Swisscom has advanced furthest with this softwarisation is its radio access networks, which the most hardware intensive. The operator releases new features every second week. Düsener notes wryly, “I have heard that my peers would like to understand how we do it. We use ‘canary testing’ by applying new feature to a selected area for initial testing and even A/B testing where we try out two different feature sets on the same antenna with 50% of the customers using A and the others B, then we compare the results.”

The operator is optimising power usage for different frequency bands, but this depends on which kinds of phones are in use in any given area and the frequency bands they use. Power and other kinds of optimisation are automated, through more than 25 fully closed-loop use cases up that run constantly.

While Düsener expects the number of closed loops in use to proliferate, he does not see an estimate of the eventual number as a useful metric so much as keeping the automation vision in mind. In access, for example, the plan is to create a base-site configuration algorithm that the operator will use, unaltered, to configure all sites. Configuration and replication, not customisation, is the aim, although, as he says, “You’re never finished with optimisation.”

Being stateless

In the core, most of Swisscom’s systems that serve customers are virtualised with a few dedicated appliances still in use and a few cloud-native installations. “The next lever really would be 5GSA,” Düsener says, but in the meantime, the operator manages virtual packet and voice cores on its private telco cloud, but it is already working on “the next big step” with public cloud hyperscaler, AWS.

Düsener says, “I want to be able to deploy AWS not only as an outpost in my data centre, I want to be able to deploy real cloud native public cloud, not private cloud. Yes, this means a certain level of security and privacy, but more importantly, telco workloads aren’t cloud native today because they are session based, whereas being cloud native means you don’t have a state.
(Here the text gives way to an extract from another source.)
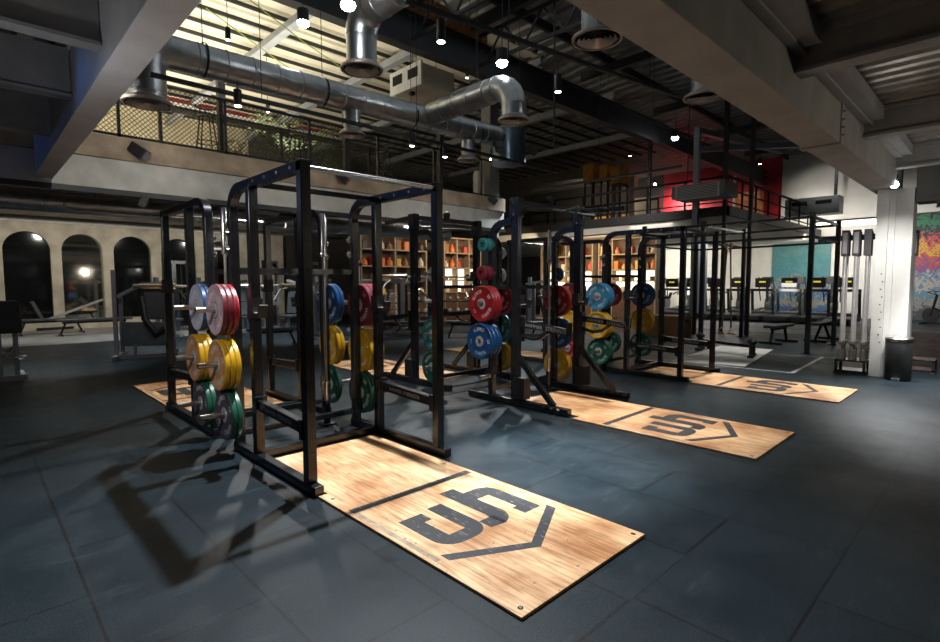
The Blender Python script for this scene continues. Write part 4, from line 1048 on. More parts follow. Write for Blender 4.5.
t = thing('adjustable_bench', 'black adjustable bench in front of the treadmills, right one of two', 'bench', (15.9, 3.4, 0), -.1)
MB().box2((-.62, -.14, .42), (-.1, .14, .49)).build('seat_pad', padm, t, bevel=.012)
MB().bar((-.06, 0, .46), (.62, 0, .5), .28, .07).build('back_pad', padm, t, bevel=.01)
for s in (-1, 1):
    mb = MB(); mb.bar((s*.1, 0, .42), (s*.5, 0, .05), .05, .05); mb.bar((s*.5, -.25, .03), (s*.5, .25, .03), .05, .05); mb.build('leg', blk, t, smooth=False)
# ----- far left machine
t = thing('weight_machine', 'dark box-shaped weight machine on a silver frame at the left edge', 'gym machine', (.3, 11.05, 0))
MB().box2((-.75, -.25, .74), (.33, .35, 1.24)).build('weight_housing', M('dark_blue_grey_casing', (.02, .024, .03), .5), t, smooth=False, bevel=.02)
mb = MB()
for (x, y) in ((.05, -.12), (.25, -.12), (.05, .2), (.25, .2)): mb.bar((x, y, .05), (x, y, .74), .05, .05)
mb.bar((.05, -.12, .3), (.25, .2, .5), .04, .04); mb.bar((.05, -.12, .52), (.25, -.12, .3), .03, .03); mb.bar((-.1, -.22, .04), (.36, -.22, .04), .08, .08); mb.bar((.3, -.22, .04), (.3, .4, .04), .08, .08)
mb.build('silver_frame', frame_g, t, smooth=False)
mb = MB(); mb.cyl((.22, -.17, .35), (.36, -.17, .35), .03, 10); mb.build('adjuster_handle', chrome, t)
MB().cyl((-.02, -.05, .1), (-.02, -.05, 1.5), .02, 8).build('blue_guide_rod', M('blue_anodised', (.05, .12, .4), .3, .6), t)
MB().box2((-.75, -.3, 0), (-.1, .3, .42)).build('base_casing', blk2, t, smooth=False, bevel=.01)
# ----- benches and leg press by the arched wall
o = on_z(52, 334); flat_bench((o.x, o.y, 0), .1, 'long grey bench in front of the arched mirrors, left one', 1.7, .46)
o = on_z(96, 334); flat_bench((o.x, o.y, 0), .05, 'long grey bench in front of the arched mirrors, right one', 1.9, .46)
def leg_press(loc, rz, lab):
    t = thing('leg_press', lab, 'gym machine', loc, rz, 'leg press machines')
    mb = MB(); mb.bar((-1.2, -.3, .05), (1.2, -.3, .05), .08, .08); mb.bar((-1.2, .3, .05), (1.2, .3, .05), .08, .08); mb.bar((-1.1, -.4, .05), (-1.1, .4, .05), .08); mb.bar((1.1, -.4, .05), (1.1, .4, .05), .08); mb.bar((1.1, 0, .05), (1.1, 0, 1.1), .08); mb.build('base_frame', blk, t, smooth=False)
    mb = MB()
    for y in (-.28, .28): mb.bar((-.9, y, .35), (1.15, y, 1.15), .07, .07)
    mb.build('slide_rail', frame_g, t, smooth=False)
    MB().bar((.1, 0, .85), (.2, 0, .95), .6, .35).build('foot_plate', blk2, t, smooth=False)
    MB().bar((-.9, 0, .3), (-.3, 0, .45), .45, .1).build('seat_pad', padm, t, bevel=.01)
    MB().bar((-1.0, 0, .35), (-1.25, 0, .95), .45, .1).build('back_pad', padm, t, bevel=.01)
    return t
o = on_z(78, 328); leg_press((o.x, o.y, 0), .15, 'leg press with two slanted rails below the arched mirrors')
# ----- plate-loaded squat machine left of the rear rack
t = thing('hack_squat_machine', 'dark machine with tall post and wide grey pad left of the racks', 'gym machine', (2.55, 12.2, 0), -.35)
mb = MB(); mb.bar((-.45, 0, .05), (-.45, 0, 1.78), .07, .07); mb.bar((-.45, .6, .05), (-.45, .6, 1.3), .07, .07); mb.bar((-.45, -.3, .05), (-.45, .9, .05), .08, .08); mb.bar((.5, -.1, .05), (.5, .9, .05), .08, .08); mb.bar((-.45, 0, .05), (.6, 0, .05), .07, .07); mb.bar((.5, .5, .05), (.5, .5, 1.3), .08, .08); mb.bar((-.1, -.2, 0), (-.1, -.2, .3), .05); mb.build('main_frame', M('pinkish_grey_frame', (.2, .18, .2), .4, .3), t, smooth=False)
MB().bar((-.36, .1, .5), (.46, .1, .48), .12, .48).build('wide_pad', M('grey_vinyl', (.09, .1, .105), .4, 0, .2, 8), t, bevel=.02)
mb = MB(); mb.tube([(.0, .05, 1.25), (.05, .0, .8), (.25, -.05, .5), (.4, -.05, .6)], .06, 8); mb.build('lever_arm', blk2, t)
mb = MB(); mb.tube([(-.45, .3, 1.25), (0, .25, 1.5), (.5, .3, 1.52)], .04, 8); mb.build('handle_bar', frame_g, t)
MB().box2((-.05, .55, .75), (.55, .95, 1.45)).build('weight_housing', padm, t, smooth=False, bevel=.03)
# ----- cable towers and selector machines in the shade behind the racks
def cable_tower(loc, rz, lab):
    t = thing('cable_machine', lab, 'gym machine', loc, rz, 'cable machines behind the racks')
    mb = MB()
    for x in (-.3, .3): mb.bar((x, 0, .05), (x, 0, 2.25), .08, .1)
    mb.bar((-.35, 0, 2.2), (.35, 0, 2.2), .1, .1); mb.bar((-.4, 0, .05), (.4, 0, .05), .12, .1); mb.bar((0, -.5, .05), (0, .3, .05), .1, .1)
    mb.build('tower_frame', frame_g, t, smooth=False)
    mb = MB()
    for k in range(12): mb.box2((-.15, -.08, .15+k*.055), (.15, .08, .2+k*.055))
    mb.build('weight_stack', blk2, t, smooth=False)
    mb = MB()
    for x in (-.08, .08): mb.cyl((x, 0, .1), (x, 0, 2.15), .012, 6)
    mb.build('guide_rod', chrome, t)
    mb = MB(); mb.lathe([(.06, 0), (.05, .02), (.06, .04)], (0, -.14, 2.1), (1, 0, 0), 14); mb.cyl((0, -.16, 2.1), (0, -.16, 1.2), .005, 5); mb.build('pulley_cable', blk2, t)
    MB().cyl((-.12, -.16, 1.18), (.12, -.16, 1.18), .018, 8).build('pull_handle', chrome, t)
    return t
def select_machine(loc, rz, lab):
    t = thing('selector_machine', lab, 'gym machine', loc, rz, 'seated machines behind the racks')
    mb = MB(); mb.bar((-.1, -.6, .05), (-.1, .6, .05), .1, .08); mb.bar((-.1, .5, .05), (-.1, .5, 1.7), .1, .12); mb.bar((-.1, -.3, .05), (-.1, -.2, .5), .09, .09); mb.bar((-.1, .5, 1.5), (-.1, -.2, 1.6), .08, .08); mb.build('main_frame', frame_g, t, smooth=False)
    MB().box2((-.3, -.45, .45), (.1, -.02, .53)).build('seat_pad', padm, t, bevel=.02)
    MB().bar((-.1, .05, .55), (-.1, .2, 1.25), .36, .09).build('back_pad', padm, t, bevel=.015)
    for s in (-1, 1):
        mb = MB(); mb.tube([(-.1+s*.2, .3, 1.4), (-.1+s*.4, .0, 1.3), (-.1+s*.42, -.3, 1.0), (-.1+s*.3, -.42, 1.0)], .03, 8); mb.build('press_arm', chrome, t)
    MB().box2((.1, .35, .1), (.5, .65, 1.5)).build('weight_housing', padm, t, smooth=False, bevel=.02)
    return t
for (px, py, rz, kind, lab) in (
    (186, 330, .2, 0, 'cable tower in the shade behind the rear rack, far left one'),
    (272, 330, .5, 0, 'cable tower behind the nearest rack, left of its front post'),
    (318, 327, .3, 0, 'cable tower with pale columns just right of the nearest front post'),
    (357, 331, .8, 0, 'cable tower behind the red plates on the nearest right side'),
    (212, 332, .2, 1, 'seated machine in the shade between the rear rack posts'),
    (295, 331, -.9, 1, 'seated machine with a slanted pad left of the nearest front post'),
    (248, 333, .4, 1, 'seated machine behind the hook on the nearest rear upright'),
    (420, 334, .9, 1, 'seated machine seen left of the nearest right front post'),
    (478, 324, -.4, 1, 'seated machine in front of the lit orange shelf'),
    (545, 329, .6, 1, 'seated machine seen between the posts of the middle half rack'),
    (372, 334, .9, 1, 'seated machine seen between the two right plate stacks of the nearest rack'),
    (330, 336, .1, 1, 'seated machine right of the upright barbell by the nearest rack'),
    (92, 325, .2, 0, 'cable tower standing before the middle arched mirror'),
    (60, 324.5, .1, 1, 'seated machine between the first two arches'),
    (172, 336, .3, 1, 'seated machine seen just right of the wide grey pad machine'),
    (34, 324, .2, 1, 'seated machine in front of the leftmost dark arch'),
    (136, 324, .2, 1, 'seated machine in front of the third dark arch')):
    o = on_z(px, py); (cable_tower if kind == 0 else select_machine)((o.x, o.y, 0), rz, lab)
o = on_z(274, 346); flat_bench((o.x, o.y, 0), -.25, 'flat black bench seen through the left side of the nearest rack', 1.2, .42)
o = on_z(406, 338); flat_bench((o.x, o.y, 0), -.75, 'flat pale bench left of the nearest right front post', 1.6, .44)
o = on_z(474, 337); flat_bench((o.x, o.y, 0), -.75, 'flat pale bench right of the nearest right front post', 1.6, .44)
o = on_z(555, 338); flat_bench((o.x, o.y, 0), -.75, 'flat bench seen through the middle half rack', 1.5, .44)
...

“When most workloads are built on cloud-native principles, the changes are manifest because most big workloads and most types of workloads use layer 2 networks and public clouds use layer 3”. He adds, “Now almost all our workloads are stateful, so changing is not an easy task, but if there is no state and a certain network function is not behaving properly, you just kill it. You don’t have to take care of anything else, the environment, Kubernetes and so on, will re-instantiate to meet the need automatically, based on the defined end state.”

Düsener continues, “It’s not an easy design choice, but it is a design choice. This is what we’re driving with our partners, AWS and Ericsson, because that’s what will change the industry. We believe there will be a big, dramatic, positive impact on how we operate.”

Automating innovation

When will this major change happen? Düsener is not to be drawn into a precise answer about when he thinks this will be, saying, “Less than five years more than six months…I think it’s a typical hockey stick scenario; you need you need certain factors to be in place before the wheel starts to turn faster. At the moment, we’re not driving 5GSA because we’re waiting for that increase in wheel speed.”
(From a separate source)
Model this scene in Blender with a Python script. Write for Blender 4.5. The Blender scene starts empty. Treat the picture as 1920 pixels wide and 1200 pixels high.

He stresses, “The real revolution is under the hood [or bonnet, if you’re British] It’s not about faster networks or the next use case. We will see some business-critical communications coming up and so on, and there will be use cases because of new features that we couldn’t do in the past. But once we are able to automate further, to really apply software patterns to our industry, the speed of innovation will change dramatically.”